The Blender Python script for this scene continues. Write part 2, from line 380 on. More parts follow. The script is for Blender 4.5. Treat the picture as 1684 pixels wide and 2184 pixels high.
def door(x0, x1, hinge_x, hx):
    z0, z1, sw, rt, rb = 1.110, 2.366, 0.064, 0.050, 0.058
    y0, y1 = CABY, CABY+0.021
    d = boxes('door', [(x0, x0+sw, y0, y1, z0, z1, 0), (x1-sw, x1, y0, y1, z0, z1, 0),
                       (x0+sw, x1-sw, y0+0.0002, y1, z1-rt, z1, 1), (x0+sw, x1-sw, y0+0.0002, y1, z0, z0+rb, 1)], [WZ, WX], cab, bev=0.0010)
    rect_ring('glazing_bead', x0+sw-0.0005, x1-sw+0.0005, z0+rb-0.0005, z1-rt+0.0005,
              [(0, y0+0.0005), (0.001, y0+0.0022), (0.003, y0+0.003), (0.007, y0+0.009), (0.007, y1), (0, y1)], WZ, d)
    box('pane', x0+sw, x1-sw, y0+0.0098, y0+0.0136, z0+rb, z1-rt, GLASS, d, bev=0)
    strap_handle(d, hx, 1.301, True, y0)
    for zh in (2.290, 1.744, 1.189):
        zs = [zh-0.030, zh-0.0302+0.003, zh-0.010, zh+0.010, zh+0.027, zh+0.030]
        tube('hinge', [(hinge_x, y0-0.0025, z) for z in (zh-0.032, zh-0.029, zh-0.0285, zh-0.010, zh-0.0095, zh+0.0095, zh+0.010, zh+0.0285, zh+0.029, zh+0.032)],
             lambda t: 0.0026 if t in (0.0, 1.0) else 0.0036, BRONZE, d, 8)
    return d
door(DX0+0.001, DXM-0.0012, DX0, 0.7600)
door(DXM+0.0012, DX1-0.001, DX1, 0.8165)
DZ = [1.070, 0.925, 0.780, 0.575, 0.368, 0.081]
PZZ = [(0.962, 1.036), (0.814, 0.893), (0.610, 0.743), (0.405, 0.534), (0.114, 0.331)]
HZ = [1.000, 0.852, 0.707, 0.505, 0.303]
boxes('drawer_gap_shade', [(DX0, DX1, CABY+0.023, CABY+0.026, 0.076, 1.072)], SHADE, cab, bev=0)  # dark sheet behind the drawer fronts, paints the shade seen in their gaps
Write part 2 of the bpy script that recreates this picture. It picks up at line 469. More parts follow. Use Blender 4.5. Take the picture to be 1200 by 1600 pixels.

________________

◆ **Exercise aim**: Extract every record and return it verbatim.

◆ **Written solution**:
The Blender Python script for this scene continues. Write part 2, from line 380 on. More parts follow. The script is for Blender 4.5. Treat the picture as 1684 pixels wide and 2184 pixels high.
def door(x0, x1, hinge_x, hx):
    z0, z1, sw, rt, rb = 1.110, 2.366, 0.064, 0.050, 0.058
    y0, y1 = CABY, CABY+0.021
    d = boxes('door', [(x0, x0+sw, y0, y1, z0, z1, 0), (x1-sw, x1, y0, y1, z0, z1, 0),
                       (x0+sw, x1-sw, y0+0.0002, y1, z1-rt, z1, 1), (x0+sw, x1-sw, y0+0.0002, y1, z0, z0+rb, 1)], [WZ, WX], cab, bev=0.0010)
    rect_ring('glazing_bead', x0+sw-0.0005, x1-sw+0.0005, z0+rb-0.0005, z1-rt+0.0005,
              [(0, y0+0.0005), (0.001, y0+0.0022), (0.003, y0+0.003), (0.007, y0+0.009), (0.007, y1), (0, y1)], WZ, d)
    box('pane', x0+sw, x1-sw, y0+0.0098, y0+0.0136, z0+rb, z1-rt, GLASS, d, bev=0)
    strap_handle(d, hx, 1.301, True, y0)
    for zh in (2.290, 1.744, 1.189):
        zs = [zh-0.030, zh-0.0302+0.003, zh-0.010, zh+0.010, zh+0.027, zh+0.030]
        tube('hinge', [(hinge_x, y0-0.0025, z) for z in (zh-0.032, zh-0.029, zh-0.0285, zh-0.010, zh-0.0095, zh+0.0095, zh+0.010, zh+0.0285, zh+0.029, zh+0.032)],
             lambda t: 0.0026 if t in (0.0, 1.0) else 0.0036, BRONZE, d, 8)
    return d
door(DX0+0.001, DXM-0.0012, DX0, 0.7600)
door(DXM+0.0012, DX1-0.001, DX1, 0.8165)
DZ = [1.070, 0.925, 0.780, 0.575, 0.368, 0.081]
PZZ = [(0.962, 1.036), (0.814, 0.893), (0.610, 0.743), (0.405, 0.534), (0.114, 0.331)]
HZ = [1.000, 0.852, 0.707, 0.505, 0.303]
boxes('drawer_gap_shade', [(DX0, DX1, CABY+0.023, CABY+0.026, 0.076, 1.072)], SHADE, cab, bev=0)  # dark sheet behind the drawer fronts, paints the shade seen in their gaps
Write part 2 of the bpy script that recreates this picture. It picks up at line 469. More parts follow. Use Blender 4.5. Take the picture to be 1200 by 1600 pixels.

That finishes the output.